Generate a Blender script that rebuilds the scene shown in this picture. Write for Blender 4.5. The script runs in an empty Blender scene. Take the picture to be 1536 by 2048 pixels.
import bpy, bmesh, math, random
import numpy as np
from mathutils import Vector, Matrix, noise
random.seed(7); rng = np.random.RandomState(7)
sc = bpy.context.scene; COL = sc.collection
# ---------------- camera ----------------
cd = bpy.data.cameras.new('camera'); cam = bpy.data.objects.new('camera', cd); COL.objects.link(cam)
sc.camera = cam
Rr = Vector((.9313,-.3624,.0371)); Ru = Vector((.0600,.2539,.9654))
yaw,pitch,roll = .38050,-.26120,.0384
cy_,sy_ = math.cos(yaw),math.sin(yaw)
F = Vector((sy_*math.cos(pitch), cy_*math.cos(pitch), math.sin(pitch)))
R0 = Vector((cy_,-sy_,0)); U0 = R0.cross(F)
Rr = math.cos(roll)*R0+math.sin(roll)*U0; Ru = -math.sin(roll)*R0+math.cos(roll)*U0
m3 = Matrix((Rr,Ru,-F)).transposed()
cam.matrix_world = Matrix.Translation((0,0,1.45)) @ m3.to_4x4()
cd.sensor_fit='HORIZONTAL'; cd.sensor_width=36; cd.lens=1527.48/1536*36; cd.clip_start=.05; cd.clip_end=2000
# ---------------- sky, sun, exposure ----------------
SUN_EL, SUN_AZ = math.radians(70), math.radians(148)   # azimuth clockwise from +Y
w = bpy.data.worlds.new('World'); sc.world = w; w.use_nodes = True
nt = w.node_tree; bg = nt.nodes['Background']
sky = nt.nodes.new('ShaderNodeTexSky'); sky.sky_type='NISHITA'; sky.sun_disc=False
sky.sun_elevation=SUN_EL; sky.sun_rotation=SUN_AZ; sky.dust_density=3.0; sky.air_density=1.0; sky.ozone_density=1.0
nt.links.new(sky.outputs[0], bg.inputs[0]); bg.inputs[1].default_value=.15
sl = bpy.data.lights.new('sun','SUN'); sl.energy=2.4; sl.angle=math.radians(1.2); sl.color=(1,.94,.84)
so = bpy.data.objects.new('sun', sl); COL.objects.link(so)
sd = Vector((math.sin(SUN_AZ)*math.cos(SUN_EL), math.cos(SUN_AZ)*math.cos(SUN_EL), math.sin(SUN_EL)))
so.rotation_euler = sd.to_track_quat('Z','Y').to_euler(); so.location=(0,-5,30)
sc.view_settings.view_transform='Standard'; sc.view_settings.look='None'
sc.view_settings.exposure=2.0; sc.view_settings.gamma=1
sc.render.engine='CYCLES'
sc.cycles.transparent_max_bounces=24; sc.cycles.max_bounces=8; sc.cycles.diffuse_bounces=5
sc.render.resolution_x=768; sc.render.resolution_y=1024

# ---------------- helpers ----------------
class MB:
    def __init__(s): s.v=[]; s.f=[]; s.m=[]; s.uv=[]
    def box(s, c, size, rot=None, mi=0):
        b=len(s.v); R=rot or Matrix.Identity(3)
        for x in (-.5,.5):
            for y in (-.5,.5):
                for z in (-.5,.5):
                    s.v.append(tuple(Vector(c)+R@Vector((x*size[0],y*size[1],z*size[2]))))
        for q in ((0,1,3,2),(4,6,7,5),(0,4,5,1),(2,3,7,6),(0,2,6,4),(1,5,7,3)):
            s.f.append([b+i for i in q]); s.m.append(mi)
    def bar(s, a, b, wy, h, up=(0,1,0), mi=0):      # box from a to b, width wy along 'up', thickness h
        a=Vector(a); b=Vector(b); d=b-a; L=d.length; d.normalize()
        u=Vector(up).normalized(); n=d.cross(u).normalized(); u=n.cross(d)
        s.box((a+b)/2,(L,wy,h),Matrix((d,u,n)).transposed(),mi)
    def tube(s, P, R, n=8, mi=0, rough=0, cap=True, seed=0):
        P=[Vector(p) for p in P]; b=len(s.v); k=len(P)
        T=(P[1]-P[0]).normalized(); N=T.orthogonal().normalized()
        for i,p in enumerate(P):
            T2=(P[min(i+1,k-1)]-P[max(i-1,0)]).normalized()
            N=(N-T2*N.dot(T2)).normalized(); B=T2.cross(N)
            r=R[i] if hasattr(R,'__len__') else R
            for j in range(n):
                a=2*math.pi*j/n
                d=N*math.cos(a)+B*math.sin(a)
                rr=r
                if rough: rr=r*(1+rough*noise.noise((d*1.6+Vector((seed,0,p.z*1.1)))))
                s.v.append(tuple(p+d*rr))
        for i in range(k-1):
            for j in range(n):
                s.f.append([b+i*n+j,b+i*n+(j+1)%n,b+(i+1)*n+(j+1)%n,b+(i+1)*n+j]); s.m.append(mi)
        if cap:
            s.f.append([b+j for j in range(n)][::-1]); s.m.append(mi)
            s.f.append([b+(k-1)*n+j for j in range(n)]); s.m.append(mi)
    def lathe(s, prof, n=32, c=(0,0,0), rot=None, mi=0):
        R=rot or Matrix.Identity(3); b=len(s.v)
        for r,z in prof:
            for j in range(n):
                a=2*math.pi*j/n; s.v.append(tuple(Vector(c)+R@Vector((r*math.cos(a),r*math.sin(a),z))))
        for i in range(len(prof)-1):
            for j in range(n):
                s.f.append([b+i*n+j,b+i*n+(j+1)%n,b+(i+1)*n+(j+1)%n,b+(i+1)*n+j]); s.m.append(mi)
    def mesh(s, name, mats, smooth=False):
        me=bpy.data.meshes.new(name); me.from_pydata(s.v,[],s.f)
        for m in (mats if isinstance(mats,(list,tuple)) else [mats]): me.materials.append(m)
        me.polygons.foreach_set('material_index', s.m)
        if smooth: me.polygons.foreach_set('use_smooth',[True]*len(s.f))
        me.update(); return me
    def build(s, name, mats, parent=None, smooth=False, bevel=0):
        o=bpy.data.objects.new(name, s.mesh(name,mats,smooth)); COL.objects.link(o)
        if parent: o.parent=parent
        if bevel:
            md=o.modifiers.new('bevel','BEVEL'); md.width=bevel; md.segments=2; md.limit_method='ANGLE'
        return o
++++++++
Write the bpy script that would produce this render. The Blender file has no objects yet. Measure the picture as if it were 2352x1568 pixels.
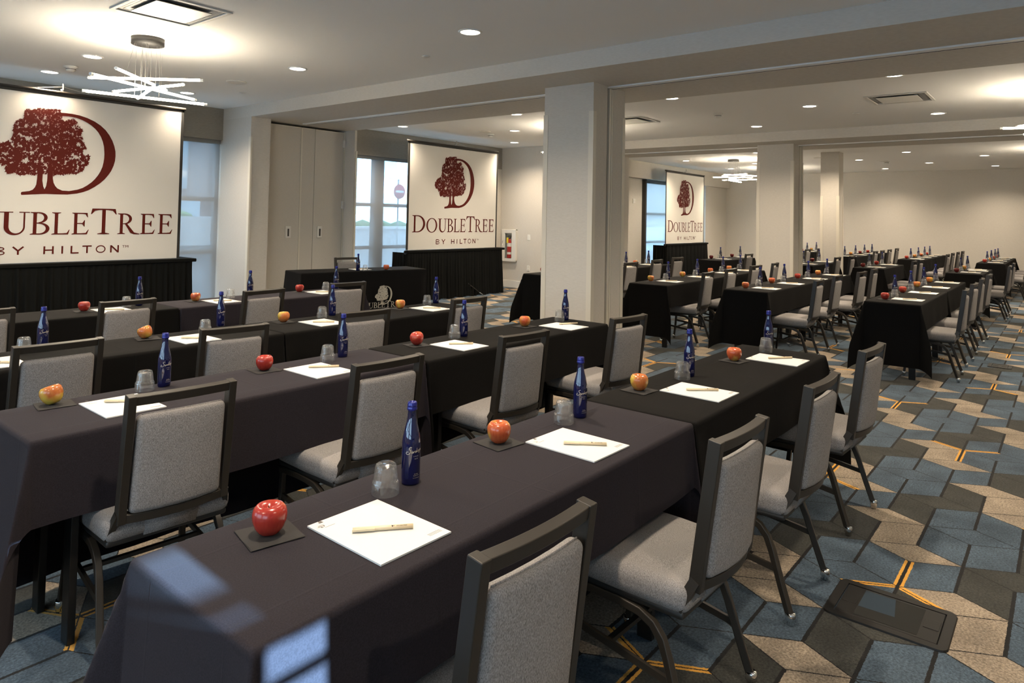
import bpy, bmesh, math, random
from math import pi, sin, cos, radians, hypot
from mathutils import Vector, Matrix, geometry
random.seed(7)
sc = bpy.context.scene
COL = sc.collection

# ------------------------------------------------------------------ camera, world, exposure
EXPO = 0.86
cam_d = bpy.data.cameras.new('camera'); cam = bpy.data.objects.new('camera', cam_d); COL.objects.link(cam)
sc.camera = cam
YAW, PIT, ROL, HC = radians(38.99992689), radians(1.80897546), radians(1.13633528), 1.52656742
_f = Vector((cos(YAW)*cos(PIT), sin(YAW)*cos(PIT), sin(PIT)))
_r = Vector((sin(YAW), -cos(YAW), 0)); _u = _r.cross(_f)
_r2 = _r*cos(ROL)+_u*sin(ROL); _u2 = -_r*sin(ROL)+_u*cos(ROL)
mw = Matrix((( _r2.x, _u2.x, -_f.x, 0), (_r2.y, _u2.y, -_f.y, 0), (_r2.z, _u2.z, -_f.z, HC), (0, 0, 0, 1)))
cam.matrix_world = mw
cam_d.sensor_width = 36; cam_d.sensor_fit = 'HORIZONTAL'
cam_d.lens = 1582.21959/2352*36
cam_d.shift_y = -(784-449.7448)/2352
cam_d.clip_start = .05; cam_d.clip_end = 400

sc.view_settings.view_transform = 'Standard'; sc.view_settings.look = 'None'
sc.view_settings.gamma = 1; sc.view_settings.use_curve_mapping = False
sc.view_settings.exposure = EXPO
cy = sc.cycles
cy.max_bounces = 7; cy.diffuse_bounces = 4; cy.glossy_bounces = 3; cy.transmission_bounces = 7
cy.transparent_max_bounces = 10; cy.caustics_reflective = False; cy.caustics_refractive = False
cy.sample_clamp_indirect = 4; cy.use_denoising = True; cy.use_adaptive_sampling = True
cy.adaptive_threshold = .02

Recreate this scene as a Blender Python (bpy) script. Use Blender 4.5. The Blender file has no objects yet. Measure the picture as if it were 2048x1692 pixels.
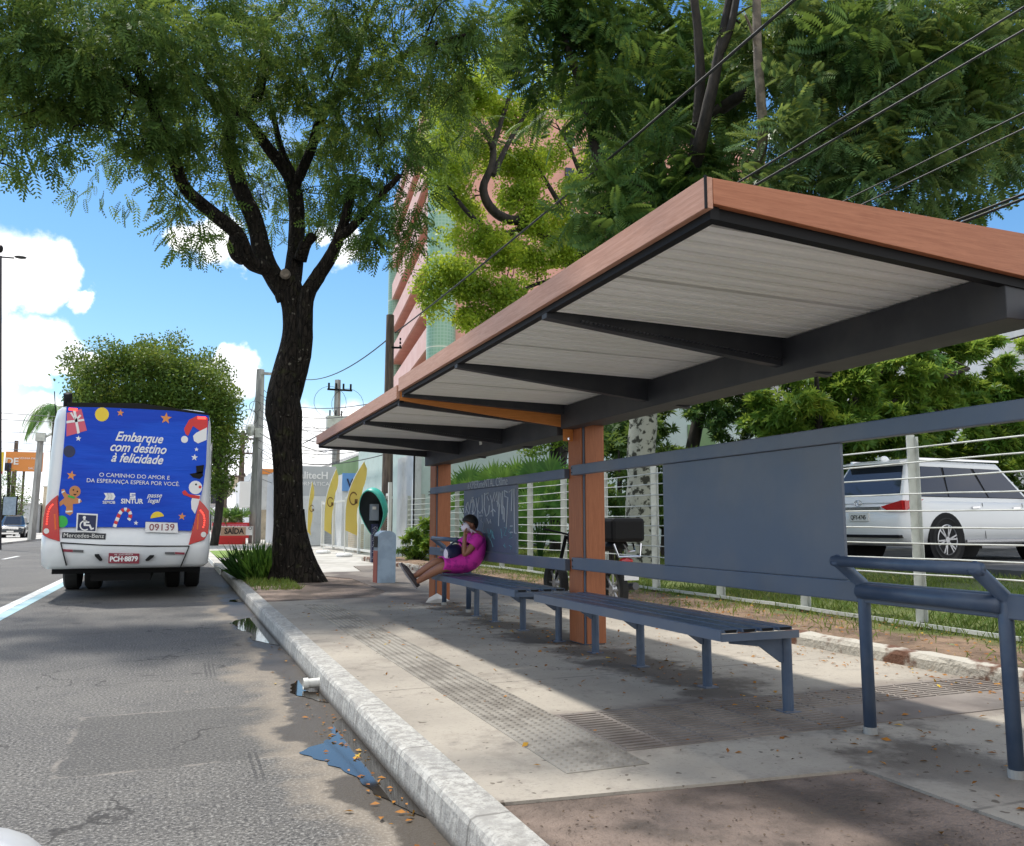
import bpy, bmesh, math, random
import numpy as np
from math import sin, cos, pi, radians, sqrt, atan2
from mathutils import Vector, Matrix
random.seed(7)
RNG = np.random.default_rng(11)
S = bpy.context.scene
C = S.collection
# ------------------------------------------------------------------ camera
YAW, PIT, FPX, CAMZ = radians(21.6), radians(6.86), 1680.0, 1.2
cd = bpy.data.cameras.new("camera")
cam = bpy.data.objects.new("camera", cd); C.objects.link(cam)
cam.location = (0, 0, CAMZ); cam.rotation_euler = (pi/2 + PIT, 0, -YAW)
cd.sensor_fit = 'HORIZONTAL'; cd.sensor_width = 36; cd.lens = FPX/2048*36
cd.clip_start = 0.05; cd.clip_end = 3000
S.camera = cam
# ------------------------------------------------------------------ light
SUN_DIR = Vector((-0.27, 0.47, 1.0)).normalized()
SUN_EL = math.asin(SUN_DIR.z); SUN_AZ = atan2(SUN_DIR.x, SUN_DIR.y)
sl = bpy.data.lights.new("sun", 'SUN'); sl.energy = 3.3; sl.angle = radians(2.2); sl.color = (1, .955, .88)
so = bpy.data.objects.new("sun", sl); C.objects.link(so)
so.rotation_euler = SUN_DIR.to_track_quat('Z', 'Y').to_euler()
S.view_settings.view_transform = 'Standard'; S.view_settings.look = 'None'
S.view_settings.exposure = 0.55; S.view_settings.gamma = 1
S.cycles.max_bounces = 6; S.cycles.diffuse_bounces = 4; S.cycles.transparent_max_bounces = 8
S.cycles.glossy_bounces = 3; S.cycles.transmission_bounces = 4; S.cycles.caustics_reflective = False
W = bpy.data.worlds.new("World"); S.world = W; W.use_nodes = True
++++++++
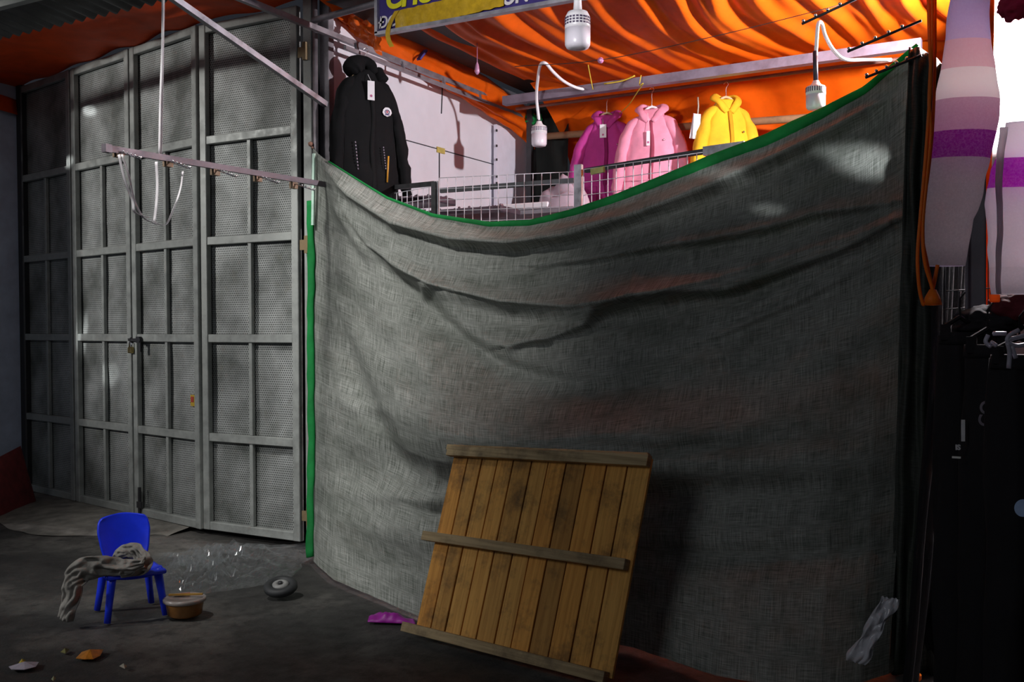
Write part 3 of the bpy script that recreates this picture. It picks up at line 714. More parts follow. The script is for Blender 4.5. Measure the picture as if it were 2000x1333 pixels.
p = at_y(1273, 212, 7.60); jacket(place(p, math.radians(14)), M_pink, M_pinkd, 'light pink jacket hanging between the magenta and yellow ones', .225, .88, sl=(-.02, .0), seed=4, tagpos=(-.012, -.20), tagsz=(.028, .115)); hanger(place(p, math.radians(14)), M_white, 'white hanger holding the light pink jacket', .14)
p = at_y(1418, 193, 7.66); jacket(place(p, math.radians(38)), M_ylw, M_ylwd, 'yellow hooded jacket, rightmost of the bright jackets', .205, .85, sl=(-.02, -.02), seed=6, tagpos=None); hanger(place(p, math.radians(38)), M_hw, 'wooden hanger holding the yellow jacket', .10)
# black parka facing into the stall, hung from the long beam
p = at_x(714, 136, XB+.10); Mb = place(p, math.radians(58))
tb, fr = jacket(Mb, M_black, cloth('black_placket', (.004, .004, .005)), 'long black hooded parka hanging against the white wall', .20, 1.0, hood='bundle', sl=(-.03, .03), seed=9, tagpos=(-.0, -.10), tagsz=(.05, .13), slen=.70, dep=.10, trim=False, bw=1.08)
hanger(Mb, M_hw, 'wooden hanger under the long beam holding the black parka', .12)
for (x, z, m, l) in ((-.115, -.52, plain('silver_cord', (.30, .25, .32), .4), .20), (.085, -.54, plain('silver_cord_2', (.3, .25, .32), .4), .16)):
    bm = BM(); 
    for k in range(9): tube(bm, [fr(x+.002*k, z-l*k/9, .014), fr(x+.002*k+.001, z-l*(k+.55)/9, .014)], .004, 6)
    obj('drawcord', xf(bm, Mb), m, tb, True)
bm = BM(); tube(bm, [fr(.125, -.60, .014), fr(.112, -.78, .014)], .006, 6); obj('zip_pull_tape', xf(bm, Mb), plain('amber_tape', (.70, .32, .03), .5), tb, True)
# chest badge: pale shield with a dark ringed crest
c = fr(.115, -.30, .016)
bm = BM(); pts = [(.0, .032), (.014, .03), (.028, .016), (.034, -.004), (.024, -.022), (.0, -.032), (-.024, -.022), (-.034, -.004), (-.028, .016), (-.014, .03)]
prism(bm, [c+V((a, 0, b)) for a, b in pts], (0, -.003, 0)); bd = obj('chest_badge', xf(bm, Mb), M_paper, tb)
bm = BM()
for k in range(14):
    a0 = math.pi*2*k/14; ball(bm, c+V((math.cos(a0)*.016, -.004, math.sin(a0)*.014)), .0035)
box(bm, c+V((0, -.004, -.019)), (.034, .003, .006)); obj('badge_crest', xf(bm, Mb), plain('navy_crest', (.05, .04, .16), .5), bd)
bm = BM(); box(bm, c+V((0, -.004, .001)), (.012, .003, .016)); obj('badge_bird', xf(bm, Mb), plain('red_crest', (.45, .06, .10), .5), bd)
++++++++
=== Aim of the exercise ===
Retype exactly the lines from the one with "Write the bpy" through the one with "cam_d.clip_start = .05; cam_d.clip_end = 400", both included, and nothing else; leave out the pictures.

=== Full solution ===
Write the bpy script that would produce this render. The Blender file has no objects yet. Measure the picture as if it were 2352x1568 pixels.
import bpy, bmesh, math, random
from math import pi, sin, cos, radians, hypot
from mathutils import Vector, Matrix, geometry
random.seed(7)
sc = bpy.context.scene
COL = sc.collection

# ------------------------------------------------------------------ camera, world, exposure
EXPO = 0.86
cam_d = bpy.data.cameras.new('camera'); cam = bpy.data.objects.new('camera', cam_d); COL.objects.link(cam)
sc.camera = cam
YAW, PIT, ROL, HC = radians(38.99992689), radians(1.80897546), radians(1.13633528), 1.52656742
_f = Vector((cos(YAW)*cos(PIT), sin(YAW)*cos(PIT), sin(PIT)))
_r = Vector((sin(YAW), -cos(YAW), 0)); _u = _r.cross(_f)
_r2 = _r*cos(ROL)+_u*sin(ROL); _u2 = -_r*sin(ROL)+_u*cos(ROL)
mw = Matrix((( _r2.x, _u2.x, -_f.x, 0), (_r2.y, _u2.y, -_f.y, 0), (_r2.z, _u2.z, -_f.z, HC), (0, 0, 0, 1)))
cam.matrix_world = mw
cam_d.sensor_width = 36; cam_d.sensor_fit = 'HORIZONTAL'
cam_d.lens = 1582.21959/2352*36
cam_d.shift_y = -(784-449.7448)/2352
cam_d.clip_start = .05; cam_d.clip_end = 400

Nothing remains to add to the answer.